Generally speaking, would you say you are somehow loop averse?

I have always tried to avoid loops and repetitive and cyclical structures, right from my early works, not because I am intrinsically against them, it’s just that I prefer to use different techniques, at least for the time being.

Finally, you are based in Veneto, which is currently a very vibrant region in terms of its electro-acoustic scene, with several interesting labels and musicians all based between Treviso, Vittorio Veneto and Venezia. Would you consider yourself part of one big happy family, or like any other family do you feel it is dysfunctional on some level?

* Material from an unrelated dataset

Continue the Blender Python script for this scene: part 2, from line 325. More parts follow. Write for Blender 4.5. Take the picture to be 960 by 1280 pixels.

It is true, I realize that within a few miles there are several great labels and musicians that have spurred me on to pursue my own work and have been of fundamental importance to me, people like Enrico Coniglio, without whom I would never have probably started performing live and Gianluca Favaron, who’s become a sort of Beta Tester for my softwares. On a more local level, though, I wouldn’t talk about a family, as there are so many different strands of music and musicians operating in the area making a possible dialogue between us somehow compromised.

I am, however, really pleased of the long distance musical relationships I have developed with other artists, which points to a common intent on a national scale between us. I am thinking, for instance, of sound artist and Farmacia901 label head Fabio Perletta, from Roseto degli Abruzzi, who shares with me a similar approach to sound.